### To be done
Pictures within the data are to be left out; everything else must be reproduced exactly.

— start —

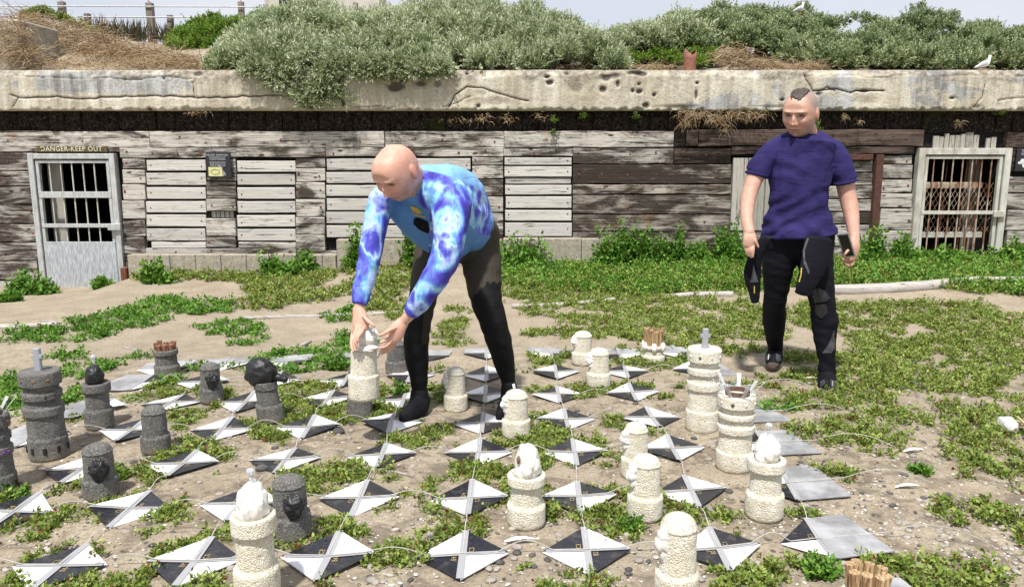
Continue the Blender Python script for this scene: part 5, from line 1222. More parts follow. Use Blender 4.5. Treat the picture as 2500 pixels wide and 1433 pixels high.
def lump(name, c, r, mat, parent, nz=.28, sc=2.2, n=30, m=20, sq=None):
    r = Vector(r) if not isinstance(r, float) else Vector((r, r, r))
    b_ = MB(); b_.ell(c, r, n, m, nz=nz, sc=sc); return b_.build(name, mat, parent, None, True)
def pawn(col, u, vb, vt, rp, label, side=0, lumpy=True, ring=.37, tilt=(0, 0), name='chess_pawn'):
    c, r, h = place(u, vb, vt, rp); e = empty(name, c, label, 'chess piece', GRP[col]); q = .83
    prof = [(.001, .002), (r * .9, 0), (r, .012), (r * .995, h * ring - .008), (r * .96, h * ring), (r * q, h * ring + .003), (r * q * .96, h * .85), (r * q * 1.0, h * .858), (r * q * .98, h * .875), (r * .74, h * .885), (r * .72, h * .92), (r * .62, h * .955), (r * .42, h * .985), (r * .2, h * .997), (.001, h)]
    lathe('body', c, prof, MATP[col], e, tilt=tilt)
    if side:
        for k in range(3 if lumpy else 1):
            zz = h * (.80 - .10 * k) if col == 'w' else h * (.62 - .05 * k)
            yy = -.25 if col == 'w' else -.8; xx = side * ((.66, .74, .64)[k] if col == 'w' else .42)
            rr = r * (.42, .46, .36)[k] if col == 'w' else r * (.46 - .06 * k)
            if col == 'w': rv = (rr * .8, rr * .8, h * .10)
            else: rv = (rr * 1.1, rr * .7, rr * 1.15)
            lump('plaster_lump' if col == 'w' else 'charred_lump', (c.x + r * xx + tilt[0] * zz, c.y + r * yy, c.z + zz), rv, 'plaster_white' if col == 'w' else 'char_black', e, nz=.3 if col == 'w' else .6, sc=2.2 if col == 'w' else 3.5, n=36, m=24)
    return e, c, r, h
def ringed(col, u, vb, vcol, rp, label, name, h_mult=1.0, tilt=(0, 0), ring=.42, q=.82, top=.98):
    """base drum + shaft + collar; vcol is the top rim of the collar"""
    c, r, h = place(u, vb, vcol, rp); e = empty(name, c, label, 'chess piece', GRP[col]); T = r * top
    prof = [(.001, .002), (r * .92, 0), (r, .012), (r, h * ring - .01), (r * .96, h * ring), (r * q, h * ring + .003), (r * q * .97, h * .80), (T, h * .815), (T, h * .985), (T * .95, h), (T * .72, h * .995), (T * .70, h * .97), (.001, h * .97)]
    lathe('body', c, prof, MATP[col], e, tilt=tilt); return e, c, r, h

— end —

### Expected output
Continue the Blender Python script for this scene: part 5, from line 1222. More parts follow. Use Blender 4.5. Treat the picture as 2500 pixels wide and 1433 pixels high.
def lump(name, c, r, mat, parent, nz=.28, sc=2.2, n=30, m=20, sq=None):
    r = Vector(r) if not isinstance(r, float) else Vector((r, r, r))
    b_ = MB(); b_.ell(c, r, n, m, nz=nz, sc=sc); return b_.build(name, mat, parent, None, True)
def pawn(col, u, vb, vt, rp, label, side=0, lumpy=True, ring=.37, tilt=(0, 0), name='chess_pawn'):
    c, r, h = place(u, vb, vt, rp); e = empty(name, c, label, 'chess piece', GRP[col]); q = .83
    prof = [(.001, .002), (r * .9, 0), (r, .012), (r * .995, h * ring - .008), (r * .96, h * ring), (r * q, h * ring + .003), (r * q * .96, h * .85), (r * q * 1.0, h * .858), (r * q * .98, h * .875), (r * .74, h * .885), (r * .72, h * .92), (r * .62, h * .955), (r * .42, h * .985), (r * .2, h * .997), (.001, h)]
    lathe('body', c, prof, MATP[col], e, tilt=tilt)
    if side:
        for k in range(3 if lumpy else 1):
            zz = h * (.80 - .10 * k) if col == 'w' else h * (.62 - .05 * k)
            yy = -.25 if col == 'w' else -.8; xx = side * ((.66, .74, .64)[k] if col == 'w' else .42)
            rr = r * (.42, .46, .36)[k] if col == 'w' else r * (.46 - .06 * k)
            if col == 'w': rv = (rr * .8, rr * .8, h * .10)
            else: rv = (rr * 1.1, rr * .7, rr * 1.15)
            lump('plaster_lump' if col == 'w' else 'charred_lump', (c.x + r * xx + tilt[0] * zz, c.y + r * yy, c.z + zz), rv, 'plaster_white' if col == 'w' else 'char_black', e, nz=.3 if col == 'w' else .6, sc=2.2 if col == 'w' else 3.5, n=36, m=24)
    return e, c, r, h
def ringed(col, u, vb, vcol, rp, label, name, h_mult=1.0, tilt=(0, 0), ring=.42, q=.82, top=.98):
    """base drum + shaft + collar; vcol is the top rim of the collar"""
    c, r, h = place(u, vb, vcol, rp); e = empty(name, c, label, 'chess piece', GRP[col]); T = r * top
    prof = [(.001, .002), (r * .92, 0), (r, .012), (r, h * ring - .01), (r * .96, h * ring), (r * q, h * ring + .003), (r * q * .97, h * .80), (T, h * .815), (T, h * .985), (T * .95, h), (T * .72, h * .995), (T * .70, h * .97), (.001, h * .97)]
    lathe('body', c, prof, MATP[col], e, tilt=tilt); return e, c, r, h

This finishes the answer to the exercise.